I would use laminate for the router table surface. You would have a hard time getting a more durable and low friction surface with MDF. Smooth, yes. Durable with tung, polyurethane or other thin penetrating oil, no. You can laminate right over MDF, but it stays flatter if you laminate both sides. A lot of places that sell laminates have damaged goods that they'll sell a lot cheaper than normal. Ask for the heaviest grade of laminate they have.
"I cut this piece four times and it's still too short."
Yes. with tung oil you can but a bit on a paper towel and wipe it on. No muss no fuss.
I have an workbench with an MDF top"
In that application, it should be considered disposable. Where I work, and for my home shop, benches are made of maple, with replaceable masonite tops, except for the molding room, those tops [replacable] are Teflon over maple again. Makes it real easy to scrape the spilled resins off.
WSJ
I find that poly coatings stay sticky for some time. Might be annoying for a workbench. You could get fancy and apply a 2 part epoxy.
I made a reloading bench years ago, geez, at least 10 years old now. The top is about 6'x2' and doubled up MDF. I thinned a quart of poly and just poured it on, brushed it around, let it soak, repeated until the quart was gone. It dried in a couple of days and to this day that top is hard, durable, and barely marred. Rather surprising really, considering the beatings it gets sometimes.

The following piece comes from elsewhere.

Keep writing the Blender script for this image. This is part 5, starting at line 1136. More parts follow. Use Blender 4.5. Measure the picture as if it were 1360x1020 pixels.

"If you pick up a starving dog and make him prosperous, he will not bite you. This is the principal difference between a dog and a man." - Mark Twain
I built some temporary countertops for a kitchen project once. They were only supposed to be in place for three weeks but ended up staying for almost a year. I put about five coats of oil based poly on and they looked and performed great. The husband wanted to keep them he said he loved them. The wife however wanted and got her granite.
I couldnt believe how cool the MDF looked once it was polyed. It kind of takes on a stone look and its durable.
In fact the table my computer is on right now is polyed mdf (father son project). Its held up quite well to four kids.
David Marks used tung oil and wax for a torsion box he made from MDF. Basically the same concept you have. Here's the link to the full article, click on "finishing touches" for the tung oil and wax finish.
http://www.diynetwork.com/diy/shows_wwk/episode/0,2046,DIY_14350_26946,00.html
Thank You
That episode was on last week, but it was a layout/assembly table, not a workbench for cutting, pounding, chisling, and other hard use. For this, I think I would use a more durable finish e.g., the polyester resin I mentioned before. Yeah, it smells and is a little sticky at first, but after wiping it down with lacquer thinner or acetone, it's not sticky at all and really hard to mess up. Oil and strong solvents have had no effect on it.I saw a small workbench at Menard's (a midwest HD/Lowe's competitor) and it was MDF with rounded corners and impregnated by some kind of resin. Really smooth and hard.
"I cut this piece four times and it's still too short."